Return the entries below verbatim. Pictures stay out.

***** RECORD EXTRACTS *****

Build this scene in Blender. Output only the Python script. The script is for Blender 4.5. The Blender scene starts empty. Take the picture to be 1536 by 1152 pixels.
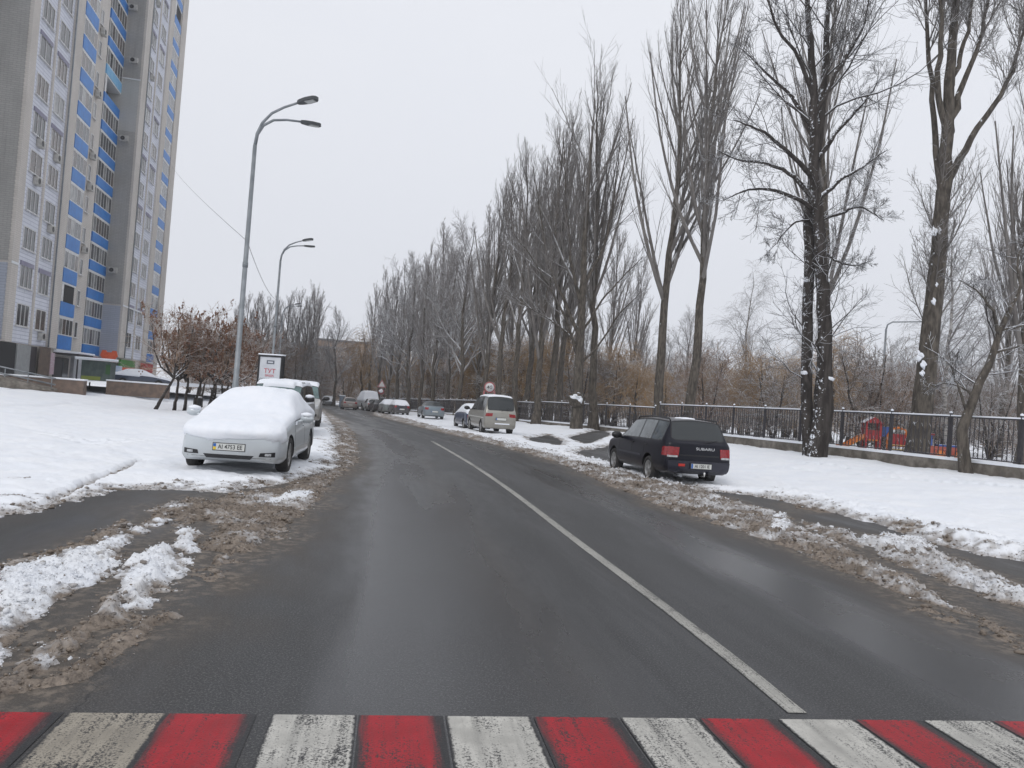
import bpy, bmesh, math, random
import numpy as np
from mathutils import Vector, Matrix
from mathutils.bvhtree import BVHTree
R_ = math.radians
SC = bpy.context.scene
COL = SC.collection
RNG = np.random.default_rng(7)

# ------------------------------------------------------------------ camera model
F = 1153.0; H = 1.7; ROLL = R_(4.2); PITCH = math.atan(26 / 1153)
FW = np.array([0, math.cos(PITCH), math.sin(PITCH)])
U0 = np.array([0, -math.sin(PITCH), math.cos(PITCH)])
CR = math.cos(ROLL) * np.array([1., 0, 0]) + math.sin(ROLL) * U0
CU = -math.sin(ROLL) * np.array([1., 0, 0]) + math.cos(ROLL) * U0

def ray(u, v):
    return FW + (u - 768) / F * CR - (v - 576) / F * CU

def gz(y):
    """the road falls gently away beyond thirty metres"""
    y = np.asarray(y, float)
    return -0.012 * np.log1p(np.exp(np.clip((y - 34) / 6, -30, 30))) * 6 * (y < 200) - 0.012 * 166 * (y >= 200)

def gnd(u, v, z=0.0):
    d = ray(u, v); h = z
    for _ in range(30):
        t = (h - H) / d[2]
        h = z + float(gz(d[1] * t))
    return np.array([d[0] * t, d[1] * t])

def at(u, v, Y):
    d = ray(u, v); p = d * (Y / d[1]); p[2] += H
    return p

# ------------------------------------------------------------------ numpy noise
def _hash(ix, iy, seed):
    h = (ix.astype(np.int64) * 374761393 + iy.astype(np.int64) * 668265263 + seed * 974711) & 0xffffffff
    h = ((h ^ (h >> 13)) * 1274126177) & 0xffffffff
    h = h ^ (h >> 16)
    return (h & 0xffff) / 65535.0

def vnoise(x, y, seed=0):
    ix = np.floor(x); iy = np.floor(y)
    fx = x - ix; fy = y - iy
    fx = fx * fx * fx * (fx * (fx * 6 - 15) + 10); fy = fy * fy * fy * (fy * (fy * 6 - 15) + 10)
    a = _hash(ix, iy, seed); b = _hash(ix + 1, iy, seed)
    c = _hash(ix, iy + 1, seed); d = _hash(ix + 1, iy + 1, seed)
    return (a + (b - a) * fx) * (1 - fy) + (c + (d - c) * fx) * fy

def fbm(x, y, f, octv=4, seed=0, gain=.5):
    s = 0; a = 1; n = 0
    for o in range(octv):
        ang = .6 * o
        xx = x * math.cos(ang) - y * math.sin(ang); yy = x * math.sin(ang) + y * math.cos(ang)
        s = s + a * vnoise(xx * f + 37.1 * o, yy * f - 11.7 * o, seed + o); n += a; a *= gain; f *= 2.03
    return s / n

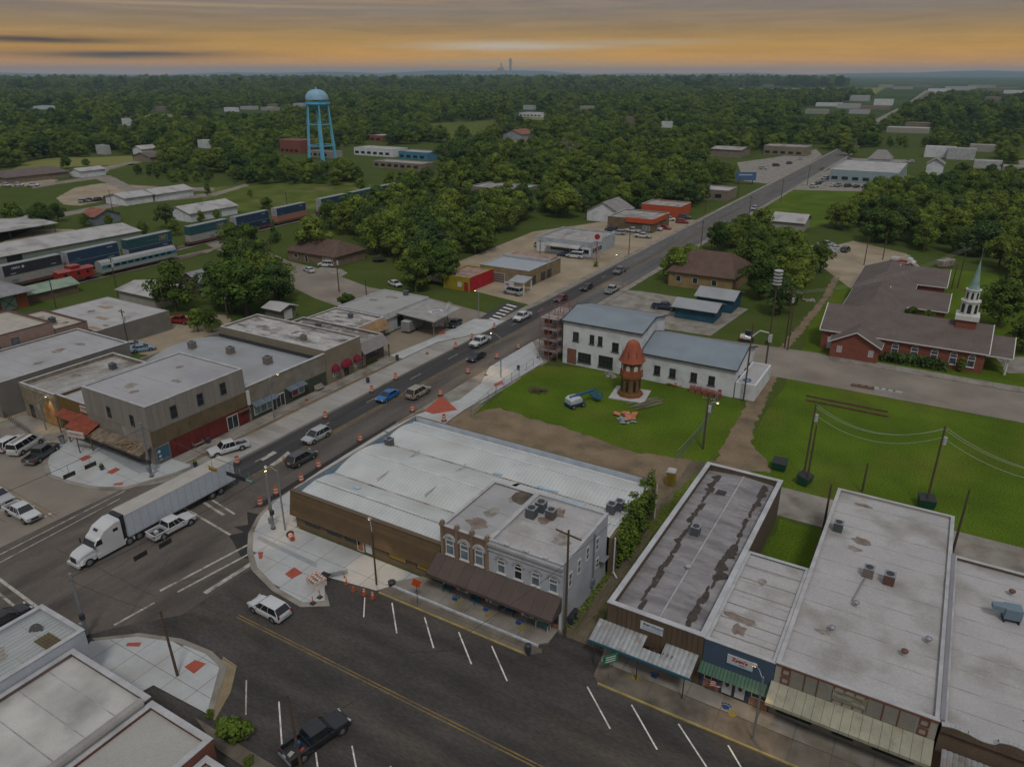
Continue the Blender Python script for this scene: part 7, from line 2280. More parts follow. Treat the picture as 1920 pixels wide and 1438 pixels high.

*****

> _ANSWER FOR THE TASK_
Build this scene in Blender. Output only the Python script. The script is for Blender 4.5. The Blender scene starts empty. Take the picture to be 1536 by 1152 pixels.
import bpy, bmesh, math, random
import numpy as np
from mathutils import Vector, Matrix
from mathutils.bvhtree import BVHTree
R_ = math.radians
SC = bpy.context.scene
COL = SC.collection
RNG = np.random.default_rng(7)

# ------------------------------------------------------------------ camera model
F = 1153.0; H = 1.7; ROLL = R_(4.2); PITCH = math.atan(26 / 1153)
FW = np.array([0, math.cos(PITCH), math.sin(PITCH)])
U0 = np.array([0, -math.sin(PITCH), math.cos(PITCH)])
CR = math.cos(ROLL) * np.array([1., 0, 0]) + math.sin(ROLL) * U0
CU = -math.sin(ROLL) * np.array([1., 0, 0]) + math.cos(ROLL) * U0

def ray(u, v):
    return FW + (u - 768) / F * CR - (v - 576) / F * CU

def gz(y):
    """the road falls gently away beyond thirty metres"""
    y = np.asarray(y, float)
    return -0.012 * np.log1p(np.exp(np.clip((y - 34) / 6, -30, 30))) * 6 * (y < 200) - 0.012 * 166 * (y >= 200)

def gnd(u, v, z=0.0):
    d = ray(u, v); h = z
    for _ in range(30):
        t = (h - H) / d[2]
        h = z + float(gz(d[1] * t))
    return np.array([d[0] * t, d[1] * t])

def at(u, v, Y):
    d = ray(u, v); p = d * (Y / d[1]); p[2] += H
    return p

# ------------------------------------------------------------------ numpy noise
def _hash(ix, iy, seed):
    h = (ix.astype(np.int64) * 374761393 + iy.astype(np.int64) * 668265263 + seed * 974711) & 0xffffffff
    h = ((h ^ (h >> 13)) * 1274126177) & 0xffffffff
    h = h ^ (h >> 16)
    return (h & 0xffff) / 65535.0

def vnoise(x, y, seed=0):
    ix = np.floor(x); iy = np.floor(y)
    fx = x - ix; fy = y - iy
    fx = fx * fx * fx * (fx * (fx * 6 - 15) + 10); fy = fy * fy * fy * (fy * (fy * 6 - 15) + 10)
    a = _hash(ix, iy, seed); b = _hash(ix + 1, iy, seed)
    c = _hash(ix, iy + 1, seed); d = _hash(ix + 1, iy + 1, seed)
    return (a + (b - a) * fx) * (1 - fy) + (c + (d - c) * fx) * fy

def fbm(x, y, f, octv=4, seed=0, gain=.5):
    s = 0; a = 1; n = 0
    for o in range(octv):
        ang = .6 * o
        xx = x * math.cos(ang) - y * math.sin(ang); yy = x * math.sin(ang) + y * math.cos(ang)
        s = s + a * vnoise(xx * f + 37.1 * o, yy * f - 11.7 * o, seed + o); n += a; a *= gain; f *= 2.03
    return s / n

Continue the Blender Python script for this scene: part 7, from line 2280. More parts follow. Treat the picture as 1920 pixels wide and 1438 pixels high.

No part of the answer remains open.